Title
Amendment Penalizing Petroleum Offenses
Law
Presidential Decree No. 1865
Decision Date
May 23, 1983
Presidential Decree No. 1865 amends Batas Pambansa Blg. 33 to address prohibited acts involving petroleum and petroleum products in the Philippines, aiming to protect the public by penalizing illegal trading, adulteration, underdelivery, hoarding, overpricing, and misuse of allocation, among others, with fines, imprisonment, and forfeiture of products.
A

Q&A (PRESIDENTIAL DECREE NO. 1865)

The main purpose of Presidential Decree No. 1865 is to amend Batas Pambansa Bilang 33 by including additional prohibited acts such as shortselling and adulteration of petroleum products, increasing penalties, and providing government agencies with tools to effectively curtail nefarious practices involving petroleum and petroleum products.

Prohibited acts include illegal trading in petroleum and/or petroleum products, adulteration or possession of adulterated petroleum products for sale, underdelivery or underfilling of petroleum products or LPG cylinders, hoarding, overpricing, misuse of petroleum allocations, speed contests without permits, and unauthorized activities such as skydiving and water skiing without using methanol for power boats.
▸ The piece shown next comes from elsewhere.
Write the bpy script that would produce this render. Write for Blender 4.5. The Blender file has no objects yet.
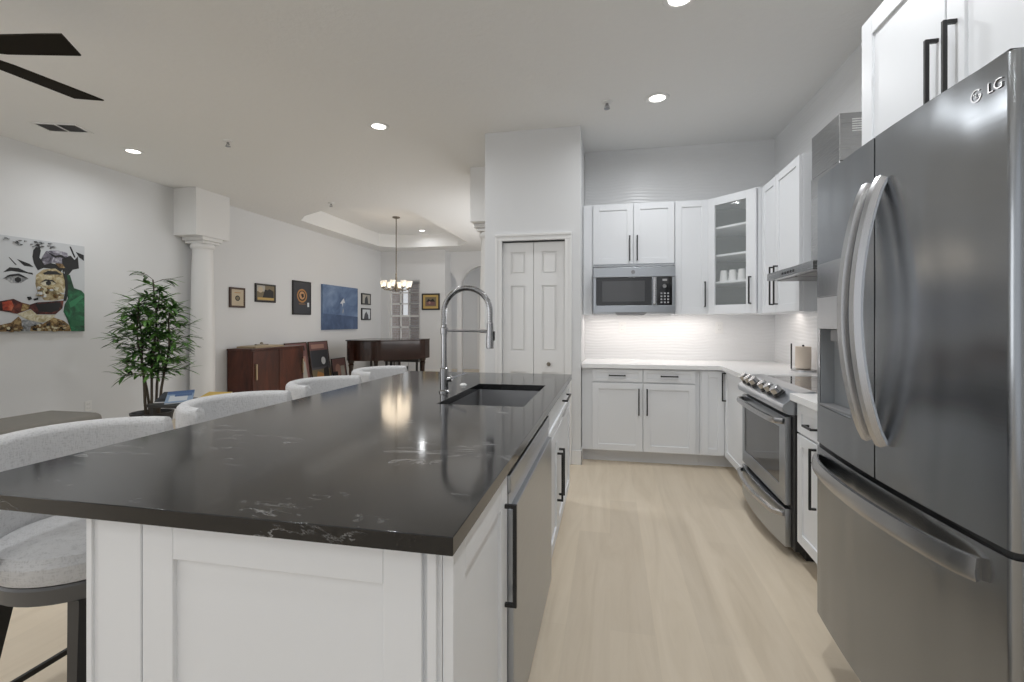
import bpy, bmesh, math, random
from mathutils import Matrix, Vector

S = bpy.context.scene
C = S.collection
R = math.radians
random.seed(7)

# ------------------------------------------------------------------ camera
F_PX, YAW, HC, CZ = 477.5, math.atan(98 / 477.5), 1.30, 3.09
cam_d = bpy.data.cameras.new('camera')
cam_d.sensor_width = 36.0
cam_d.lens = 36.0 * F_PX / 1024.0
cam_d.shift_y = -19.0 / 1024.0
cam_d.clip_start = 0.05
cam = bpy.data.objects.new('camera', cam_d)
cam.location = (0, 0, HC)
cam.rotation_euler = (R(90), 0, YAW)
C.objects.link(cam)
S.camera = cam

# ------------------------------------------------------------------ world, exposure, large lights
W = bpy.data.worlds.new('daylight')
S.world = W
W.use_nodes = True
bg = W.node_tree.nodes['Background']
bg.inputs[0].default_value = (0.93, 0.96, 1.0, 1)
bg.inputs[1].default_value = 0.46
S.view_settings.view_transform = 'Standard'
S.view_settings.look = 'None'
S.view_settings.gamma = 1.0
S.view_settings.exposure = 0.70
S.view_settings.use_curve_mapping = False
S.cycles.use_denoising = True
S.cycles.max_bounces = 10
S.cycles.diffuse_bounces = 5
S.cycles.sample_clamp_indirect = 6


LXW = -5.55


def area(name, loc, direction, sx, sy, power, col=(1, 1, 1), spread=180):
    d = bpy.data.lights.new(name, 'AREA')
    d.shape = 'RECTANGLE'
    d.size, d.size_y, d.energy, d.color = sx, sy, power, col
    d.spread = R(spread)
    o = bpy.data.objects.new(name, d)
    o.location = loc
    o.rotation_euler = Vector(direction).to_track_quat('-Z', 'Y').to_euler()
    C.objects.link(o)
    return o


# added dining and living fill lamps, and daylight from glass doors behind the camera
area('dining_fill', (-1.25, 8.3, 1.7), (-1, 0, 0.1), 3.6, 1.9, 34, (0.97, 0.98, 1.0))  # added fill lamp hidden by the pantry, brightens the dining room; no window built
area('patio_door_daylight', (-2.2, -3.4, 1.5), (0.05, 1, 0.0), 5.5, 2.4, 5, (0.97, 0.98, 1.0))
area('living_fill', (LXW, -0.6, 1.6), (1, 0.25, 0.05), 3.4, 2.0, 36, (0.95, 0.97, 1.0))  # added fill lamp out of view at the left wall; no window built


# ------------------------------------------------------------------ materials
def srgb(r, g, b):
    f = lambda c: (c / 255 / 12.92) if c <= 10 else ((c / 255 + 0.055) / 1.055) ** 2.4
    return (f(r), f(g), f(b), 1)


def mat(name, col, rough=0.5, metal=0.0, spec=0.5, coat=0.0, emit=None, es=0.0, trans=0.0, alpha=1.0):
    m = bpy.data.materials.new(name)
    m.use_nodes = True
    p = m.node_tree.nodes['Principled BSDF']
    p.inputs['Base Color'].default_value = col if len(col) == 4 else (*col, 1)
    p.inputs['Roughness'].default_value = rough
    p.inputs['Metallic'].default_value = metal
    p.inputs['Specular IOR Level'].default_value = spec
    p.inputs['Coat Weight'].default_value = coat
    p.inputs['Transmission Weight'].default_value = trans
    p.inputs['Alpha'].default_value = alpha
    if emit:
        p.inputs['Emission Color'].default_value = (*emit, 1)
        p.inputs['Emission Strength'].default_value = es
    return m


class N:
    """tiny node-graph helper on a material"""
    def __init__(self, m):
        self.t = m.node_tree
        self.p = self.t.nodes['Principled BSDF']

    def n(self, kind, **kw):
        x = self.t.nodes.new(kind)
        for k, v in kw.items():
            if k in x.inputs:
                x.inputs[k].default_value = v
            else:
                setattr(x, k, v)
        return x

    def l(self, a, b):
        self.t.links.new(a, b)

    def coords(self, scale=(1, 1, 1), rot=(0, 0, 0)):
        tc = self.n('ShaderNodeTexCoord')
        mp = self.n('ShaderNodeMapping')
        mp.inputs['Scale'].default_value = scale
        mp.inputs['Rotation'].default_value = rot
        self.l(tc.outputs['Object'], mp.inputs['Vector'])
        return mp.outputs['Vector']

    def bump(self, height, strength, dist):
        b = self.n('ShaderNodeBump', Strength=strength, Distance=dist)
        self.l(height, b.inputs['Height'])
        self.l(b.outputs['Normal'], self.p.inputs['Normal'])
        return b

    def ramp(self, fac, stops):
        r = self.n('ShaderNodeValToRGB')
        e = r.color_ramp.elements
        while len(e) > 1:
            e.remove(e[-1])
        e[0].position, e[0].color = stops[0]
        for pos, col in stops[1:]:
            k = e.new(pos)
            k.color = col
        self.l(fac, r.inputs['Fac'])
        return r.outputs['Color']


M = {}
M['wall'] = mat('wall_paint', (0.72, 0.725, 0.73), 0.75, spec=0.25)
g = N(M['wall'])
nz = g.n('ShaderNodeTexNoise', Scale=120.0, Detail=3.0)
g.l(g.coords(), nz.inputs['Vector'])
g.bump(nz.outputs['Fac'], 0.08, 0.004)

M['ceiling'] = mat('ceiling_texture', (0.83, 0.83, 0.82), 0.9, spec=0.1)
g = N(M['ceiling'])
nz = g.n('ShaderNodeTexNoise', Scale=26.0, Detail=5.0, Roughness=0.6)
g.l(g.coords(), nz.inputs['Vector'])
g.bump(nz.outputs['Fac'], 0.35, 0.012)

M['trim'] = mat('trim_paint', (0.78, 0.775, 0.765), 0.4)
M['cab'] = mat('white_cabinet_paint', (0.785, 0.80, 0.82), 0.38)
M['cab_gap'] = mat('cabinet_shadow_gap', (0.10, 0.10, 0.10), 0.8)
M['toe'] = mat('toe_kick_paint', (0.72, 0.73, 0.75), 0.5)

# wavy white wall tile with long horizontal ripples
M['tile'] = mat('wavy_white_tile', (0.76, 0.765, 0.77), 0.28)
g = N(M['tile'])
v = g.coords((1, 1, 1))
n1 = g.n('ShaderNodeTexNoise', Scale=2.2, Detail=1.0)
g.l(v, n1.inputs['Vector'])
sep = g.n('ShaderNodeSeparateXYZ'); g.l(v, sep.inputs[0])
ma = g.n('ShaderNodeMath', operation='MULTIPLY_ADD')
g.l(n1.outputs['Fac'], ma.inputs[0]); ma.inputs[1].default_value = 0.10; g.l(sep.outputs['Z'], ma.inputs[2])
mb = g.n('ShaderNodeMath', operation='MULTIPLY'); g.l(ma.outputs[0], mb.inputs[0]); mb.inputs[1].default_value = 2 * math.pi / 0.030
mc = g.n('ShaderNodeMath', operation='SINE'); g.l(mb.outputs[0], mc.inputs[0])
g.bump(mc.outputs[0], 0.24, 0.003)

M['quartz'] = mat('white_quartz', (0.82, 0.82, 0.82), 0.18)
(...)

Illegal trading refers to the sale or distribution of petroleum products without license or authority from the Bureau of Energy Utilization, non-issuance of receipts, unauthorized refilling of LPG cylinders, use of false tare weights, violation of bureau rules, unauthorized unloading of petroleum products, use of uncalibrated or unsealed equipment, and use of unregistered delivery vehicles.

Adulteration means mixing any petroleum product with another petroleum product or any non-petroleum substance that changes the quality or causes the product to fail meeting required standards, specifically for finished petroleum products like gasoline, diesel, kerosene, or lubricating oils.

Cylinders containing less than required quantities that are not properly identified, tagged, and removed from public display are presumed to be for sale, constituting a prima facie evidence of intent to defraud by marketers, dealers, sub-dealers, or retail outlets.

Convicted persons face fines from Twenty Thousand Pesos (P20,000) up to Fifty Thousand Pesos (P50,000), imprisonment from two (2) to five (5) years, or both. Subsequent offenses shall carry both fine and imprisonment. Forfeiture of the petroleum products involved also applies, along with cancellation of licenses for traders.

The Bureau may impose fines not exceeding Ten Thousand Pesos (P10,000), suspend or revoke licenses or permits of violators after due notice and hearing, and suspend business operations during the administrative process if consistent with public interest.

The president, general manager, managing partner, or other responsible officers or employees charged with management of the entity’s affairs can be held criminally liable.

The government official or employee convicted under this law shall be perpetually disqualified from holding public office.

Trials must be terminated within thirty (30) days after arraignment.